O CIMI, cujos 250 missionários trabalham com esses grupos indígenas em todo o Brasil, foi acusado de incentivar as ocupações de terra e causar confusão, acusação negada por Paloschi.

“O papel do CIMI é acompanhar os povos indígenas, incentivá-los a assumir a própria vida e apoiá-los a crescer. Não podemos fazer isso por eles”, afirmou.

O arcebispo disse que está triste com a colusão histórica da Igreja com os colonizadores portugueses, que tentaram tutelar os povos indígenas e torná-los dependentes.

Mas ele disse que vê sinais de esperança.

“Existe um processo contínuo de diálogo e algumas mudanças visíveis no reconhecimento do valor das línguas e culturas indígenas.

Mas quanto mais avançamos, maior é o caminho a ser percorrido”, disse ele.

Ele diz ser incentivado pelo Papa Francisco, cujos papado e compromisso com os povos das Américas ele considera uma bênção.
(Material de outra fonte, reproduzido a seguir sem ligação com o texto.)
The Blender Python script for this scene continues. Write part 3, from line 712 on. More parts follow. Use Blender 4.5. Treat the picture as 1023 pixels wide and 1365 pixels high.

Paloschi disse que o papa confidenciou ao cardeal brasileiro Claudio Hummes que está pensando em realizar um sínodo na Amazônia, lar das terras ancestrais da grande maioria dos povos indígenas do Brasil. Atualmente, o papa está refletindo e rezando pelo discernimento a respeito da organização de tal sínodo, disse o arcebispo.